**PROVIDED RECORDS**
——

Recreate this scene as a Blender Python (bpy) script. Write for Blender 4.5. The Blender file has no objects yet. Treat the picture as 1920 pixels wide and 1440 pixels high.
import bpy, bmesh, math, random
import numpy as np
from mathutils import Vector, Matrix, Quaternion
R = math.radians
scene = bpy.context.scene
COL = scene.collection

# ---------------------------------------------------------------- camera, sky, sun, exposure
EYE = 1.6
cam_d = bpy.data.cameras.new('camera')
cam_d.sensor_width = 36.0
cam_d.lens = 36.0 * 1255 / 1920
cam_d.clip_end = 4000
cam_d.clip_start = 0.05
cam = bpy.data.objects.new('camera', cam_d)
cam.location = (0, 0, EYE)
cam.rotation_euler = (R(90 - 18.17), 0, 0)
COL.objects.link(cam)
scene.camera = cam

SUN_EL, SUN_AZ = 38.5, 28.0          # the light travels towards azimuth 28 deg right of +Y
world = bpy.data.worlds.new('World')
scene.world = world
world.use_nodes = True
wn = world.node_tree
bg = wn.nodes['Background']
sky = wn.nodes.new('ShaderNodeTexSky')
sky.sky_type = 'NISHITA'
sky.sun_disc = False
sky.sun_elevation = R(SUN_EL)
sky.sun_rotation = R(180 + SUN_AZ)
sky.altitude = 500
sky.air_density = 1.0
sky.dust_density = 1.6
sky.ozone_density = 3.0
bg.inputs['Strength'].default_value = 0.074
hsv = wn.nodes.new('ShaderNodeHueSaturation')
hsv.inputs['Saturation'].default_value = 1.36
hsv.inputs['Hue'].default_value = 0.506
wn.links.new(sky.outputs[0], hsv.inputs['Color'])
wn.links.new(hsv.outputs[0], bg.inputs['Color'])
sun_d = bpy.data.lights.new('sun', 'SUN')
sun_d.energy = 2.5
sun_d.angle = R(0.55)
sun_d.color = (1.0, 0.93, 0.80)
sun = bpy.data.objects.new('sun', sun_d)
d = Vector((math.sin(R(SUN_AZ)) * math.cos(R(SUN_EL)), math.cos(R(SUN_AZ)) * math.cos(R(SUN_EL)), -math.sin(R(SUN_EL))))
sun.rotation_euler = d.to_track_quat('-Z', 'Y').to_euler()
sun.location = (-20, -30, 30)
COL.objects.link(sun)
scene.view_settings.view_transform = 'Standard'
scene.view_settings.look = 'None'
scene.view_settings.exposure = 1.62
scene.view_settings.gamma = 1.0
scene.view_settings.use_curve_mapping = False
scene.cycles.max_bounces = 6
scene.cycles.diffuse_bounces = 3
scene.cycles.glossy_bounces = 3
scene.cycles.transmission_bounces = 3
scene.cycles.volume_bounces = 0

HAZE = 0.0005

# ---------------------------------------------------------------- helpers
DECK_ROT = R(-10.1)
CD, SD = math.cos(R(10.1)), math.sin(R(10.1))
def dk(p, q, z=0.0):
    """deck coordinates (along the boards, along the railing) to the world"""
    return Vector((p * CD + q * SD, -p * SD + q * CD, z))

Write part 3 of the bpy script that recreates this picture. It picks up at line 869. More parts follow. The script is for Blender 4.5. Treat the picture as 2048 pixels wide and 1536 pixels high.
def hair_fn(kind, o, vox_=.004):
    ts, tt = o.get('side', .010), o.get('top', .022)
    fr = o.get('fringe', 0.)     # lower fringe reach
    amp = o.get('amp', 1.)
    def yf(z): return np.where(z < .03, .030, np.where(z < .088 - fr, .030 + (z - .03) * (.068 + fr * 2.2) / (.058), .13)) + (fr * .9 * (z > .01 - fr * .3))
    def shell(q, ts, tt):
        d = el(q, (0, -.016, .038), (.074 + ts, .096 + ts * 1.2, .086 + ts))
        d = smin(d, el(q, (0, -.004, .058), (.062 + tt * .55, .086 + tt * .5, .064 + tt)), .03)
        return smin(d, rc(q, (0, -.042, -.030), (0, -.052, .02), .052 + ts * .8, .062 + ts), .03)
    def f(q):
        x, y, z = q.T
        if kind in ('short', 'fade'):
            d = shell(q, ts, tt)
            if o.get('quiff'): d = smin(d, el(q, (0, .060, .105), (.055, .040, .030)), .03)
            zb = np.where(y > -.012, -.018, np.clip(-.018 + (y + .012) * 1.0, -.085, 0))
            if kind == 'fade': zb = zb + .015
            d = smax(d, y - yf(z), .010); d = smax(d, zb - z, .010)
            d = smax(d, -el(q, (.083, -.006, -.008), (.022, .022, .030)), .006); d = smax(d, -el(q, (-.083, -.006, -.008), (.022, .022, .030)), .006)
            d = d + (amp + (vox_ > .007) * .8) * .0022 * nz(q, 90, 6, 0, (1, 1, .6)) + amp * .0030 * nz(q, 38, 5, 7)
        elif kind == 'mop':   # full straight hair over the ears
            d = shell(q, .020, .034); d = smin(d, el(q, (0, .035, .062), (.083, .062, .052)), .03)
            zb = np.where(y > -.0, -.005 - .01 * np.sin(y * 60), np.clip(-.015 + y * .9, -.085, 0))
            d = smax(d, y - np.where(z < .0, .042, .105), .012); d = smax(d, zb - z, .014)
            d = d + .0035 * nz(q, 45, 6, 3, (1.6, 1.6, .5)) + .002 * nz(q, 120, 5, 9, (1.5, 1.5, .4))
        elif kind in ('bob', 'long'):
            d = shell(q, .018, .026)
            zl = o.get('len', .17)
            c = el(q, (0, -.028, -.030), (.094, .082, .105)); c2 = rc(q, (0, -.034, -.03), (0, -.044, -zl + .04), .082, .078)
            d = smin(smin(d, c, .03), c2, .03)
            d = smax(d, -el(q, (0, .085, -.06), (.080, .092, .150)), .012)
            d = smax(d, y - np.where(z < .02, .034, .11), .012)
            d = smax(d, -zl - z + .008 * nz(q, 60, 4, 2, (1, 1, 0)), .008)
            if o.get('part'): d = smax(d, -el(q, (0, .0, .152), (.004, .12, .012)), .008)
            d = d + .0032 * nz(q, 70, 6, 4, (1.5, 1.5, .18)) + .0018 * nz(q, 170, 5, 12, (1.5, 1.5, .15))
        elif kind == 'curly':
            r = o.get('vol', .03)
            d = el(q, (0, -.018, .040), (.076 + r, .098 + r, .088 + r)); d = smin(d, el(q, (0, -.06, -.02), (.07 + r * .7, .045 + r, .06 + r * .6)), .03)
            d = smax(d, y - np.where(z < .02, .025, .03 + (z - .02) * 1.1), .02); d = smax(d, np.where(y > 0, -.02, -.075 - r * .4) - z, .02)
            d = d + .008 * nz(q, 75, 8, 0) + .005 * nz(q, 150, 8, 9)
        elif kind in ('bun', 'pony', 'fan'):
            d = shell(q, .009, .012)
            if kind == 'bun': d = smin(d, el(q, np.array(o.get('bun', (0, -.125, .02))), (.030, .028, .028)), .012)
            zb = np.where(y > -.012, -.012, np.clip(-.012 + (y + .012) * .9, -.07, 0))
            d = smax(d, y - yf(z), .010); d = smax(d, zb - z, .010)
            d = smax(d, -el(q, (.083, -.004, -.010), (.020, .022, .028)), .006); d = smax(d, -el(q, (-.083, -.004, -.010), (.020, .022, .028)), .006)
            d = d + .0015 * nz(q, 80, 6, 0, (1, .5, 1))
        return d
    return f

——

**TASK DETAILS**
Take the data above and return it exactly.

**EXERCISE RESULT**
Recreate this scene as a Blender Python (bpy) script. Write for Blender 4.5. The Blender file has no objects yet. Treat the picture as 1920 pixels wide and 1440 pixels high.
import bpy, bmesh, math, random
import numpy as np
from mathutils import Vector, Matrix, Quaternion
R = math.radians
scene = bpy.context.scene
COL = scene.collection

# ---------------------------------------------------------------- camera, sky, sun, exposure
EYE = 1.6
cam_d = bpy.data.cameras.new('camera')
cam_d.sensor_width = 36.0
cam_d.lens = 36.0 * 1255 / 1920
cam_d.clip_end = 4000
cam_d.clip_start = 0.05
cam = bpy.data.objects.new('camera', cam_d)
cam.location = (0, 0, EYE)
cam.rotation_euler = (R(90 - 18.17), 0, 0)
COL.objects.link(cam)
scene.camera = cam

SUN_EL, SUN_AZ = 38.5, 28.0          # the light travels towards azimuth 28 deg right of +Y
world = bpy.data.worlds.new('World')
scene.world = world
world.use_nodes = True
wn = world.node_tree
bg = wn.nodes['Background']
sky = wn.nodes.new('ShaderNodeTexSky')
sky.sky_type = 'NISHITA'
sky.sun_disc = False
sky.sun_elevation = R(SUN_EL)
sky.sun_rotation = R(180 + SUN_AZ)
sky.altitude = 500
sky.air_density = 1.0
sky.dust_density = 1.6
sky.ozone_density = 3.0
bg.inputs['Strength'].default_value = 0.074
hsv = wn.nodes.new('ShaderNodeHueSaturation')
hsv.inputs['Saturation'].default_value = 1.36
hsv.inputs['Hue'].default_value = 0.506
wn.links.new(sky.outputs[0], hsv.inputs['Color'])
wn.links.new(hsv.outputs[0], bg.inputs['Color'])
sun_d = bpy.data.lights.new('sun', 'SUN')
sun_d.energy = 2.5
sun_d.angle = R(0.55)
sun_d.color = (1.0, 0.93, 0.80)
sun = bpy.data.objects.new('sun', sun_d)
d = Vector((math.sin(R(SUN_AZ)) * math.cos(R(SUN_EL)), math.cos(R(SUN_AZ)) * math.cos(R(SUN_EL)), -math.sin(R(SUN_EL))))
sun.rotation_euler = d.to_track_quat('-Z', 'Y').to_euler()
sun.location = (-20, -30, 30)
COL.objects.link(sun)
scene.view_settings.view_transform = 'Standard'
scene.view_settings.look = 'None'
scene.view_settings.exposure = 1.62
scene.view_settings.gamma = 1.0
scene.view_settings.use_curve_mapping = False
scene.cycles.max_bounces = 6
scene.cycles.diffuse_bounces = 3
scene.cycles.glossy_bounces = 3
scene.cycles.transmission_bounces = 3
scene.cycles.volume_bounces = 0

HAZE = 0.0005

# ---------------------------------------------------------------- helpers
DECK_ROT = R(-10.1)
CD, SD = math.cos(R(10.1)), math.sin(R(10.1))
def dk(p, q, z=0.0):
    """deck coordinates (along the boards, along the railing) to the world"""
    return Vector((p * CD + q * SD, -p * SD + q * CD, z))

Write part 3 of the bpy script that recreates this picture. It picks up at line 869. More parts follow. The script is for Blender 4.5. Treat the picture as 2048 pixels wide and 1536 pixels high.
def hair_fn(kind, o, vox_=.004):
    ts, tt = o.get('side', .010), o.get('top', .022)
    fr = o.get('fringe', 0.)     # lower fringe reach
    amp = o.get('amp', 1.)
    def yf(z): return np.where(z < .03, .030, np.where(z < .088 - fr, .030 + (z - .03) * (.068 + fr * 2.2) / (.058), .13)) + (fr * .9 * (z > .01 - fr * .3))
    def shell(q, ts, tt):
        d = el(q, (0, -.016, .038), (.074 + ts, .096 + ts * 1.2, .086 + ts))
        d = smin(d, el(q, (0, -.004, .058), (.062 + tt * .55, .086 + tt * .5, .064 + tt)), .03)
        return smin(d, rc(q, (0, -.042, -.030), (0, -.052, .02), .052 + ts * .8, .062 + ts), .03)
    def f(q):
        x, y, z = q.T
        if kind in ('short', 'fade'):
            d = shell(q, ts, tt)
            if o.get('quiff'): d = smin(d, el(q, (0, .060, .105), (.055, .040, .030)), .03)
            zb = np.where(y > -.012, -.018, np.clip(-.018 + (y + .012) * 1.0, -.085, 0))
            if kind == 'fade': zb = zb + .015
            d = smax(d, y - yf(z), .010); d = smax(d, zb - z, .010)
            d = smax(d, -el(q, (.083, -.006, -.008), (.022, .022, .030)), .006); d = smax(d, -el(q, (-.083, -.006, -.008), (.022, .022, .030)), .006)
            d = d + (amp + (vox_ > .007) * .8) * .0022 * nz(q, 90, 6, 0, (1, 1, .6)) + amp * .0030 * nz(q, 38, 5, 7)
        elif kind == 'mop':   # full straight hair over the ears
            d = shell(q, .020, .034); d = smin(d, el(q, (0, .035, .062), (.083, .062, .052)), .03)
            zb = np.where(y > -.0, -.005 - .01 * np.sin(y * 60), np.clip(-.015 + y * .9, -.085, 0))
            d = smax(d, y - np.where(z < .0, .042, .105), .012); d = smax(d, zb - z, .014)
            d = d + .0035 * nz(q, 45, 6, 3, (1.6, 1.6, .5)) + .002 * nz(q, 120, 5, 9, (1.5, 1.5, .4))
        elif kind in ('bob', 'long'):
            d = shell(q, .018, .026)
            zl = o.get('len', .17)
            c = el(q, (0, -.028, -.030), (.094, .082, .105)); c2 = rc(q, (0, -.034, -.03), (0, -.044, -zl + .04), .082, .078)
            d = smin(smin(d, c, .03), c2, .03)
            d = smax(d, -el(q, (0, .085, -.06), (.080, .092, .150)), .012)
            d = smax(d, y - np.where(z < .02, .034, .11), .012)
            d = smax(d, -zl - z + .008 * nz(q, 60, 4, 2, (1, 1, 0)), .008)
            if o.get('part'): d = smax(d, -el(q, (0, .0, .152), (.004, .12, .012)), .008)
            d = d + .0032 * nz(q, 70, 6, 4, (1.5, 1.5, .18)) + .0018 * nz(q, 170, 5, 12, (1.5, 1.5, .15))
        elif kind == 'curly':
            r = o.get('vol', .03)
            d = el(q, (0, -.018, .040), (.076 + r, .098 + r, .088 + r)); d = smin(d, el(q, (0, -.06, -.02), (.07 + r * .7, .045 + r, .06 + r * .6)), .03)
            d = smax(d, y - np.where(z < .02, .025, .03 + (z - .02) * 1.1), .02); d = smax(d, np.where(y > 0, -.02, -.075 - r * .4) - z, .02)
            d = d + .008 * nz(q, 75, 8, 0) + .005 * nz(q, 150, 8, 9)
        elif kind in ('bun', 'pony', 'fan'):
            d = shell(q, .009, .012)
            if kind == 'bun': d = smin(d, el(q, np.array(o.get('bun', (0, -.125, .02))), (.030, .028, .028)), .012)
            zb = np.where(y > -.012, -.012, np.clip(-.012 + (y + .012) * .9, -.07, 0))
            d = smax(d, y - yf(z), .010); d = smax(d, zb - z, .010)
            d = smax(d, -el(q, (.083, -.004, -.010), (.020, .022, .028)), .006); d = smax(d, -el(q, (-.083, -.004, -.010), (.020, .022, .028)), .006)
            d = d + .0015 * nz(q, 80, 6, 0, (1, .5, 1))
        return d
    return f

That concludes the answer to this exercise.